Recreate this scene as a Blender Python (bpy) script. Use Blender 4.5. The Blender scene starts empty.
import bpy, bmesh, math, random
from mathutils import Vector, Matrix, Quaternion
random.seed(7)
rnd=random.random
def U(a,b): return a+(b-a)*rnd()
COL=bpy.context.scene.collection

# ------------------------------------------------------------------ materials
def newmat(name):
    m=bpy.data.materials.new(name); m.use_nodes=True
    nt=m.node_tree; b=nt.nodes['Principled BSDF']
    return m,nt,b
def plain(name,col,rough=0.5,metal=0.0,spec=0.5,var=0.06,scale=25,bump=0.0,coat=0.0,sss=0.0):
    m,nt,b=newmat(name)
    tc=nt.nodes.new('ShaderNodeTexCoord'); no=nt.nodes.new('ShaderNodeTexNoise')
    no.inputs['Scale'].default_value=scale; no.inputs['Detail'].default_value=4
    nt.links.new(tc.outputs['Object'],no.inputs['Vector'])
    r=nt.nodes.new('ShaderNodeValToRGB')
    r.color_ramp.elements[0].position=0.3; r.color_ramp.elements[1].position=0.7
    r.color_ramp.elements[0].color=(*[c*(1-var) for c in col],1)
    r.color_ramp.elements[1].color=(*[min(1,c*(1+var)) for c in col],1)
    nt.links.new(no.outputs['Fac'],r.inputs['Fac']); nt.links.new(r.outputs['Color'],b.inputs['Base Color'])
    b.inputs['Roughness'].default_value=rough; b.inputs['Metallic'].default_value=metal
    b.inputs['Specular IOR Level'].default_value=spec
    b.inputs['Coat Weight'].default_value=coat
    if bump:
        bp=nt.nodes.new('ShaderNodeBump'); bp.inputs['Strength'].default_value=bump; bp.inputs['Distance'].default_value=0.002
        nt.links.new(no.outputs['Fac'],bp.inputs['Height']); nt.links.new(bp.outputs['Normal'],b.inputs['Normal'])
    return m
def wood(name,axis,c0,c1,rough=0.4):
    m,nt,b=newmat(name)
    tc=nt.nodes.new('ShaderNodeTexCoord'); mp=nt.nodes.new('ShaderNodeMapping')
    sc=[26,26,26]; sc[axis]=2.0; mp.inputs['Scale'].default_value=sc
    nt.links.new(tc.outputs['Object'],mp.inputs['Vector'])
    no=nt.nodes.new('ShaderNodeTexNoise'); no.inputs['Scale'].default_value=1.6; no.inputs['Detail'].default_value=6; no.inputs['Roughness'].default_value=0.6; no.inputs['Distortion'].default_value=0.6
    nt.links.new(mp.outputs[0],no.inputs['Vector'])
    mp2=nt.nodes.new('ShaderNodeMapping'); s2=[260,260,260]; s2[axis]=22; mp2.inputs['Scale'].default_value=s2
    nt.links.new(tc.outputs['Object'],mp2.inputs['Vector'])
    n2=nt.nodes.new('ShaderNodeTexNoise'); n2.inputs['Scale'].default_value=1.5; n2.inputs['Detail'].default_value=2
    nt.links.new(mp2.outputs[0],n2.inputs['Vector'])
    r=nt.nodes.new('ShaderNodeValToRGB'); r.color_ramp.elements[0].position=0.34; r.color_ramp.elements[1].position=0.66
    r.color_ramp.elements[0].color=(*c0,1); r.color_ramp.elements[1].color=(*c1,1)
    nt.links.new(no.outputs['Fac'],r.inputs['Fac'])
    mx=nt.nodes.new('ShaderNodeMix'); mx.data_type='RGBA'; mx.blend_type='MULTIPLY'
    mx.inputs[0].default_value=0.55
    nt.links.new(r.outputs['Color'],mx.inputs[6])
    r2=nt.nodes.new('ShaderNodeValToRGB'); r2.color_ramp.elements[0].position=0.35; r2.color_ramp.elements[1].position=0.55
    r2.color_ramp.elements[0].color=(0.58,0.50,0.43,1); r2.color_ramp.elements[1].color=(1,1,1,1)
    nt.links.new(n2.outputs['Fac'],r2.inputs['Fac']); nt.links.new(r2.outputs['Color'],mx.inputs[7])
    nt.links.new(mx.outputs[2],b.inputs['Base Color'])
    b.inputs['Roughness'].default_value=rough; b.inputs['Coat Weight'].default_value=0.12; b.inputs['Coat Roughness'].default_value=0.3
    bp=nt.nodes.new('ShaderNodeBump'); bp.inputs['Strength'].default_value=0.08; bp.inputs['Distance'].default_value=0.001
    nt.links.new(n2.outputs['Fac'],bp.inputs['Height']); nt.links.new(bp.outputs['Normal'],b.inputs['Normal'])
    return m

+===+

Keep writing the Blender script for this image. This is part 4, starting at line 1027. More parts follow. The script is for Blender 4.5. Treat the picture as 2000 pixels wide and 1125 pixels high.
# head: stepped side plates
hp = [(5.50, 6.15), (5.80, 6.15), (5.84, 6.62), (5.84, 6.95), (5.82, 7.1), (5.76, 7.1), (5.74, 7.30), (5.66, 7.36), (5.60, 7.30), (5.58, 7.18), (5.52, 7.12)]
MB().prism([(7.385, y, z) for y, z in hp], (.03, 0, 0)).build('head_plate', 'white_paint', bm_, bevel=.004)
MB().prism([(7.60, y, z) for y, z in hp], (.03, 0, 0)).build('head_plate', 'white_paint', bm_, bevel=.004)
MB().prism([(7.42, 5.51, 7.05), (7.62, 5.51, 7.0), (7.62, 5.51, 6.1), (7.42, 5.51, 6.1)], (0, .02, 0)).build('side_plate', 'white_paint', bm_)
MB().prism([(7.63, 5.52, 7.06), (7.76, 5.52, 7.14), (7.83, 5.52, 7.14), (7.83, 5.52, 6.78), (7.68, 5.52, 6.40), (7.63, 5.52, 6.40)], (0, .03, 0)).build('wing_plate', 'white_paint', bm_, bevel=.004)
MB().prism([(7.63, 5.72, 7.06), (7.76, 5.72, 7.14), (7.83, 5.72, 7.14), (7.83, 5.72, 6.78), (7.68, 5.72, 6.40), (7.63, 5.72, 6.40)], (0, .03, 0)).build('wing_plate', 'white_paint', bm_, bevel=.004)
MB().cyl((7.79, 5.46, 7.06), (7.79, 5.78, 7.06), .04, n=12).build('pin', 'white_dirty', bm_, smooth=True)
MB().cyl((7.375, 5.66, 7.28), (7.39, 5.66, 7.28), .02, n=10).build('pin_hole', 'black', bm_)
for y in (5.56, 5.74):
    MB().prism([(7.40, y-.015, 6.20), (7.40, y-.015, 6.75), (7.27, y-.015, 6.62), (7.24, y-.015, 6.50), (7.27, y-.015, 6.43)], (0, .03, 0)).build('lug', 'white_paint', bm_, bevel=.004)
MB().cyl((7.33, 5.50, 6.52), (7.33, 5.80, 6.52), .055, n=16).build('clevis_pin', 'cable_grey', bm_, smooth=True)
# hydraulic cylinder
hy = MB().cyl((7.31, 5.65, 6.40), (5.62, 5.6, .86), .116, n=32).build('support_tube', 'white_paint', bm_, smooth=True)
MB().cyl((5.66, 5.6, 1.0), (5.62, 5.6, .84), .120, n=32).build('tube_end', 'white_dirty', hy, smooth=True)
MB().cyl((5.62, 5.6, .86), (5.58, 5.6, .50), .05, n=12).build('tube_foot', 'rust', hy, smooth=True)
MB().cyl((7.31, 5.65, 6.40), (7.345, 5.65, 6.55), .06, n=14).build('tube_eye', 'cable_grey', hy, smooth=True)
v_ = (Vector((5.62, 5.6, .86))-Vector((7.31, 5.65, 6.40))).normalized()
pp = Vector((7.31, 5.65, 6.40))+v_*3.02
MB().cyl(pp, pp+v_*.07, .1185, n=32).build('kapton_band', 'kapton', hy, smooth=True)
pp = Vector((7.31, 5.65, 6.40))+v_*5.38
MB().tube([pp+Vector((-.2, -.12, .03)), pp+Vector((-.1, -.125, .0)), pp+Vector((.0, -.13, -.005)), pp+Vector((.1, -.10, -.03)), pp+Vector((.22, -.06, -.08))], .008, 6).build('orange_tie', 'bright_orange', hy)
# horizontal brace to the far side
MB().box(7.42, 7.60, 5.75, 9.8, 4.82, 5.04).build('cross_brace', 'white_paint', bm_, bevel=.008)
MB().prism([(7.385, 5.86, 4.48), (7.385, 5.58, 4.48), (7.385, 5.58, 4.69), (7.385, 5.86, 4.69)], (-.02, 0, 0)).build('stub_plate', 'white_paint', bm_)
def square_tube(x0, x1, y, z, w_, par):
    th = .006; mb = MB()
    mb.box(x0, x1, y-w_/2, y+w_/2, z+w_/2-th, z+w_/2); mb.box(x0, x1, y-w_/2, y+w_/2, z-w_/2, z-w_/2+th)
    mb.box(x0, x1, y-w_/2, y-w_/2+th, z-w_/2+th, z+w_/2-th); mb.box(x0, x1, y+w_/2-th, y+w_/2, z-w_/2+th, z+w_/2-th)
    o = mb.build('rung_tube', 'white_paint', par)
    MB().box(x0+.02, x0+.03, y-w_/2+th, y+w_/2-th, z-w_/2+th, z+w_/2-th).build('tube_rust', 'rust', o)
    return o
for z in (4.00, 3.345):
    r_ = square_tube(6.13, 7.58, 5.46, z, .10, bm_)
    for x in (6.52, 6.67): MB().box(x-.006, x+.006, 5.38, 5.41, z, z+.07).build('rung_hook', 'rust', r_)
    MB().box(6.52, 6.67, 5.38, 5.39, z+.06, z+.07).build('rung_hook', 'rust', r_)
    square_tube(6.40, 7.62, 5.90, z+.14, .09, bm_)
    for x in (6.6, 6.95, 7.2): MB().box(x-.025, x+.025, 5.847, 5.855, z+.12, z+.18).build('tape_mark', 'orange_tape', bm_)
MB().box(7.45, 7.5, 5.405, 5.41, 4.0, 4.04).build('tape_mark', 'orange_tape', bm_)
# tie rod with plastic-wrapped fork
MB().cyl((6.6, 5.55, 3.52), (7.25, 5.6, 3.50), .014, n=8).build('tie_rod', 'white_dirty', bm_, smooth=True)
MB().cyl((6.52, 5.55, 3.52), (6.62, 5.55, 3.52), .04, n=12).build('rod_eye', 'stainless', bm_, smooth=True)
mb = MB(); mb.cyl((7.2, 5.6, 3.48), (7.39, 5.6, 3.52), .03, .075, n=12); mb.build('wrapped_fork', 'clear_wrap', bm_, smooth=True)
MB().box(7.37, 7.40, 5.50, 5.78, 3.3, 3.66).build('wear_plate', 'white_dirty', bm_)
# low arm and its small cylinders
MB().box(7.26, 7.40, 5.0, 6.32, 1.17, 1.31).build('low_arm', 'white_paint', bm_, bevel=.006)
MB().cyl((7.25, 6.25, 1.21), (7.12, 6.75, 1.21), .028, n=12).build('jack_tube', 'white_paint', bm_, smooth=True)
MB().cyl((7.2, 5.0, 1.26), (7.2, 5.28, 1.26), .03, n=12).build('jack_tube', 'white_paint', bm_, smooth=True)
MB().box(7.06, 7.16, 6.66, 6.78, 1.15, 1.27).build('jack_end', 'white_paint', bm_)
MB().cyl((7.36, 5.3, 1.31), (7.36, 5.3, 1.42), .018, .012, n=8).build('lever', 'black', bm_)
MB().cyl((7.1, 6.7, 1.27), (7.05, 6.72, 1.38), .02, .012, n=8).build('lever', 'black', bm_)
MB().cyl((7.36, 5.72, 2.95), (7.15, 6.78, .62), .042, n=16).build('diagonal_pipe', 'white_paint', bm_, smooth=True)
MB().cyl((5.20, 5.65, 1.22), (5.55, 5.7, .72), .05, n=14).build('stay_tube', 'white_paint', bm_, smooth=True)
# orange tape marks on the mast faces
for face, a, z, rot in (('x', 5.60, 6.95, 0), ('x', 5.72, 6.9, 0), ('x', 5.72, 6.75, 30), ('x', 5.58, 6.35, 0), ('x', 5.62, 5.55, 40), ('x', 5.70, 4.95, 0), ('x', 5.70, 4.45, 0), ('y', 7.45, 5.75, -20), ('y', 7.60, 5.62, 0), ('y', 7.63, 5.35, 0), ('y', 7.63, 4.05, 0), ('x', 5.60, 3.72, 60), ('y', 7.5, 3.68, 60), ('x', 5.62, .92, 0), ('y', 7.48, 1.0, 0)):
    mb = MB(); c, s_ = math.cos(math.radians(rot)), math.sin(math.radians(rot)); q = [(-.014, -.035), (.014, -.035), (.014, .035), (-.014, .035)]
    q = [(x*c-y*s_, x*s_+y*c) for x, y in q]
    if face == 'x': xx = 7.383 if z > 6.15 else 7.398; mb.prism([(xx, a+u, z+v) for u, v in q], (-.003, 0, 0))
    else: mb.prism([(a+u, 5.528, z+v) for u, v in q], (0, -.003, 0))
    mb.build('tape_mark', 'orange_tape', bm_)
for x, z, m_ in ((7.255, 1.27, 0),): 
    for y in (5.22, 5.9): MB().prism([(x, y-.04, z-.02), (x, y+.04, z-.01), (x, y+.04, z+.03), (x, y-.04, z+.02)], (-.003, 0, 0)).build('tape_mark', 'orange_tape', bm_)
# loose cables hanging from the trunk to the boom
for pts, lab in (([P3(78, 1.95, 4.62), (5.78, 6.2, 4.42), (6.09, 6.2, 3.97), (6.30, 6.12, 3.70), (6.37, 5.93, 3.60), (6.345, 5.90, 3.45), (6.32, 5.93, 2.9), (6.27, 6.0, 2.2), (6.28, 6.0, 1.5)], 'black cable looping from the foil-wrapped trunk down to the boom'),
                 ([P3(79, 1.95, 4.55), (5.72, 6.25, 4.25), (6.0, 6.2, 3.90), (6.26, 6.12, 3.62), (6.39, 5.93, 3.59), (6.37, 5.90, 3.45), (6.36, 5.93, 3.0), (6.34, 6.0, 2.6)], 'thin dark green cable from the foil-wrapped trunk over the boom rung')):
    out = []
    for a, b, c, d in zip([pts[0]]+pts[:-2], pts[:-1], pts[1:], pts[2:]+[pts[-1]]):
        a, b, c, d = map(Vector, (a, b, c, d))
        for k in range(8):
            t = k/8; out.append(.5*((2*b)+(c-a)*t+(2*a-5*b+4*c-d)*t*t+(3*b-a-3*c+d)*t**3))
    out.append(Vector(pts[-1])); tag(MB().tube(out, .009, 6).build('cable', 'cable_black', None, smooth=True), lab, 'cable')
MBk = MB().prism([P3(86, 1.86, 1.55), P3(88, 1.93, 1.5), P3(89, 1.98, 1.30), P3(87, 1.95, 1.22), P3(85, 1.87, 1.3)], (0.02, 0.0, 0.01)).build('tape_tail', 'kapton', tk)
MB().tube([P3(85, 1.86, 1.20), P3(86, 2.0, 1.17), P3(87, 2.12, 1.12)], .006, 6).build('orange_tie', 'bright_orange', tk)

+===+

SHORT TASK: Write out, exactly as they stand, the lines from the one containing "Recreate this scene" through the one containing "COL=bpy.context.scene.collection", both ends included.

REPLY:
Recreate this scene as a Blender Python (bpy) script. Use Blender 4.5. The Blender scene starts empty.
import bpy, bmesh, math, random
from mathutils import Vector, Matrix, Quaternion
random.seed(7)
rnd=random.random
def U(a,b): return a+(b-a)*rnd()
COL=bpy.context.scene.collection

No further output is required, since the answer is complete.